So whats special about the London airport? The answer is "nothing other than the fact that I have to spend over 4 hrs in transit before I can catch my flight to India."So here I am blogging, and surfing after paying some pounds (and man things are expensive here)!

Am I excited about going to India after 1.5 yrs, getting married? Well, I am a lil' of that and lil' petrified. I shall be seeing my in-laws for the first time after our marriage was fixed. Though they are excellent people, love marriages in India is still something of a taboo and I am hoping that they come to like me as a person as well (after all they are also gonna be my family)!!

I am flying home single and will be returning as a much married gal.... sounds BIG, while one part of me is excited about the whole idea of sharing my life with someone I love so much, the other part of me is filled with "what ifs?". Hmmm... prone as I am to the constant ponderings this is nothing new.. I just know that at this point in my life I am so much in love with the guy I am about to marry in 20 days, that it sometimes feels like I am flying..................
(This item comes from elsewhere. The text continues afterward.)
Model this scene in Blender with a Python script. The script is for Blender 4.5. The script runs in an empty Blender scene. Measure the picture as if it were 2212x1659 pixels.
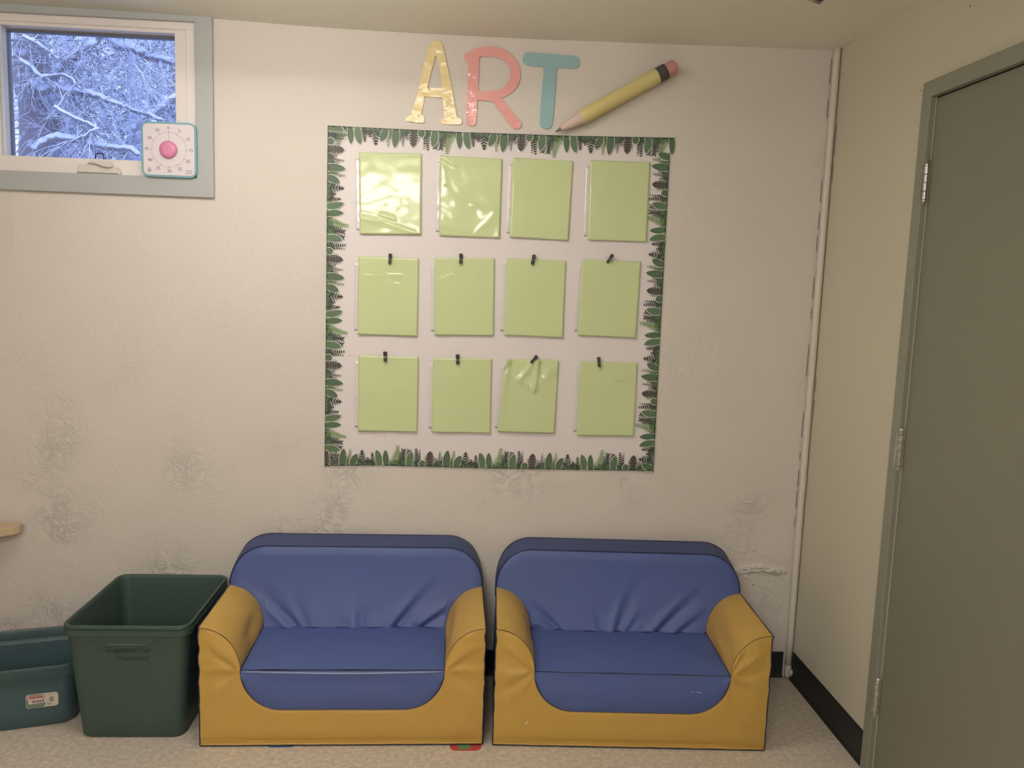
import bpy, bmesh, math, random
from mathutils import Vector, Matrix, noise
from math import sin, cos, pi, radians, sqrt, atan2

S = bpy.context.scene
COL = S.collection
random.seed(7)

# ------------------------------------------------------------------ camera, world, lights, exposure
cam_d = bpy.data.cameras.new('camera'); cam = bpy.data.objects.new('camera', cam_d); COL.objects.link(cam)
cam_d.sensor_width = 36.0; cam_d.lens = 28.909; cam_d.clip_start = 0.05; cam_d.clip_end = 200
_r, _u, _b = ((0.997722, -0.058239, 0.03405), (-0.026401, 0.127402, 0.9915), (-0.062082, -0.99014, 0.125574))
cam.matrix_world = Matrix(((_r[0], _u[0], _b[0], -1.32017), (_r[1], _u[1], _b[1], -2.99451), (_r[2], _u[2], _b[2], 1.50953), (0, 0, 0, 1)))
S.camera = cam

world = bpy.data.worlds.new('dusk_sky'); S.world = world; world.use_nodes = True
wn = world.node_tree.nodes; wl = world.node_tree.links; wn.clear()
w_out = wn.new('ShaderNodeOutputWorld'); w_bg = wn.new('ShaderNodeBackground')
w_bg.inputs['Color'].default_value = (0.50, 0.62, 1.0, 1); w_bg.inputs['Strength'].default_value = 1.9
wl.new(w_bg.outputs[0], w_out.inputs[0])

def area(name, loc, sx, sy, power, color, rot=(0, 0, 0)):
    d = bpy.data.lights.new(name, 'AREA'); d.shape = 'RECTANGLE'; d.size = sx; d.size_y = sy
    d.energy = power; d.color = color
    o = bpy.data.objects.new(name, d); o.location = loc; o.rotation_euler = rot; COL.objects.link(o); return o
WARM = (1.0, 0.915, 0.865)
# ceiling fluorescent fittings of the room: the nearest hangs just above the picture, the others behind the camera
FITTINGS = [(-1.92, -0.99, 10.0), (-1.96, -3.6, 27.0), (-1.96, -5.6, 27.0)]     # x, y, radiance of the lit diffuser (built further down)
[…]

Ahh... the ecstacy of being in love (SIGH)

Anywaz... I am not expecting to blog for atleast a month from now (initally due the wedding and later of due to the Honeymoon (yeah yeah I am blushing as I write this.....)...

As I am about to enter this phase of life, I feel everything a gal can possibly feel ............and I am happy to report of an instant feeling of euphoria as I think of being Mrs. from Ms......

More updates later............as life progresses !!!

Thursday, April 06, 2006

Hate..........alien to me, yet there in me

So far my hate list consists of only one person –“R”. And whenever I think of R, I feel a blinding rage fill in me. As this alien emotion clouds me and my thoughts, I seem to be unable to remember anything good about this person.

I am not proud of this emotion, not at all indeed. For me it is very difficult to not like anyone. I am a kind of person who usually never has problems in letting go of ol’ smelly things and when I don’t like someone I find myself either not bothered, or eventually finding something I like in him/her.

It has been a long time since this “R” left my life (more than a year), I have taken no efforts to keep in touch with her (nor has she). However, today when all of sudden I saw her snap somewhere online, I found all the rage, pain and hatred resurfacing. May be HATE is a strong word for the feeling I harbor for her, but in my 24 years of life, never have I disliked anyone so much.

She said so many things which not only broke my heart, but I also hold her responsible for breaking a friendship which meant a lot to me. In my mind I like to call her “poison ivy” and for me she will always remain that!

I wish I had in me to forgive and forget, but somehow I find my self incapable of doing so……………Am I wrong to dislike someone so? Am I wrong to still hold on to my rage ? I dunno the answers to these questions of mine, but I do know for the first time in my life I find myself incapable of finding any good in a person and I am really ashamed of it!!